Concert and teaching years in England 1858 - 1887


The family moved to England and settled in 1859 at Argyle Lodge in Wimbledon outside of London.


The family spent the summer of 1860 at Stora Nyckelviken outside Stockholm.

Their son Ernst was born in January 1861.

Continued concerts in England and Scotland.


The Jenny Lind Scholarship was awarded for the first time by The Swedish Royal Academy of Music and The Royal Academy of the Fine Arts. A visit to Stockholm.


The family lives in the house Oak Lea in Wimbledon Park.

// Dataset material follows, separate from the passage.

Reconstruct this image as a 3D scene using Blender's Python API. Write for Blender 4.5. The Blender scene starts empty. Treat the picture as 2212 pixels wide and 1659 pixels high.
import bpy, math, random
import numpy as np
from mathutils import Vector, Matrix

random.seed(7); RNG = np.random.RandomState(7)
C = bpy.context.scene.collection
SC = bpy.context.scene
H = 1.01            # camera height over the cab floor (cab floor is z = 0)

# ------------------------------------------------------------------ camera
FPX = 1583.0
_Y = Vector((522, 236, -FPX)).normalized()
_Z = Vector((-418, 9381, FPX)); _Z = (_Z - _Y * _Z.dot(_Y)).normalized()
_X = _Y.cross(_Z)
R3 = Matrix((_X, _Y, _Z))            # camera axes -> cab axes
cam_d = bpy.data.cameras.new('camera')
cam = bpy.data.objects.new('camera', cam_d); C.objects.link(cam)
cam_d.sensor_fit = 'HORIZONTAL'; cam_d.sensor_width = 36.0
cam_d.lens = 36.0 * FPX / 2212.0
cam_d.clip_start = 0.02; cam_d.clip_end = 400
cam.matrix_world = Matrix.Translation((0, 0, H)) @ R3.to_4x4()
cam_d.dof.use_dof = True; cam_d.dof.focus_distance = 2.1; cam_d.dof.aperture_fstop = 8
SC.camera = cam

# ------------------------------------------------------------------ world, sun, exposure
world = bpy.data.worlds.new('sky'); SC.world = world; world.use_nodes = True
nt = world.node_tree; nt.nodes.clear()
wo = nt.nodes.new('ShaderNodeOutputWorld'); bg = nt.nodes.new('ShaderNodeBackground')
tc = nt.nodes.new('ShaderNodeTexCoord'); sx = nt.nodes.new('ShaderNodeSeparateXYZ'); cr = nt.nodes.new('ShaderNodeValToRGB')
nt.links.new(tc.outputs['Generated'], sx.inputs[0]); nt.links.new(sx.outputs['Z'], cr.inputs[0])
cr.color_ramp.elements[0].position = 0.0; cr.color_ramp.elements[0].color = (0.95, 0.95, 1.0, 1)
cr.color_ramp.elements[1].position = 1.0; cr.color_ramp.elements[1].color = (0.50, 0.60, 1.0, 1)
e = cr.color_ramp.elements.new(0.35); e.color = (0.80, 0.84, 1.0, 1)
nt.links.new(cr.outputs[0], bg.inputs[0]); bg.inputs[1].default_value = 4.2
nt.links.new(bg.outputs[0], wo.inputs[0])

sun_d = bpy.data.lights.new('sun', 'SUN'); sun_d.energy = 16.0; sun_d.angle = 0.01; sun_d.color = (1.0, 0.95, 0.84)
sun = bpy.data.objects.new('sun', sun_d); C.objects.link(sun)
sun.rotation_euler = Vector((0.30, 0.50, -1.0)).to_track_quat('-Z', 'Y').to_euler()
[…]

1865 Another family trip to Sweden and Lilla Nyckelviken for the summer.

1866 Jenny Lind gives her first and only concert in France in Cannes. She takes part in the music festivals in Düsseldorf in 1866 and 1870.


1874 moves to No. 1 Moreton Gardens in South Kensington (now 189 Old Brompton Rd). Jenny Lind teaches there.


Last visit alone to Sweden at the age of 55. Arranged her scholarship funds for musicians, painters, sculptors and architects, visited the Lindblads in Linköping and stayed with the family of the Judge of Appeal, Munthe. Became honorary member of the Academy of the Fine Arts.


In London, Jenny Lind was awarded from the hand of the visiting King Oscar II the Royal Medal “In Sui Memoriam” in the 10th (the then largest) size with brilliants and seraphim ribbon.


Jenny Lind became the first professor of singing at the Royal College of Music and bought the summer home of Wynds Point at Little Malvern, where she performed in public for the last time at the annual Railwaymen’s Benefit Concert, at the request of the public.


Winter and spring was spent in Cannes for health reasons. Jenny Lind died on 2 November at the age of 67 at her summer home In Malvern, England, and was buried there.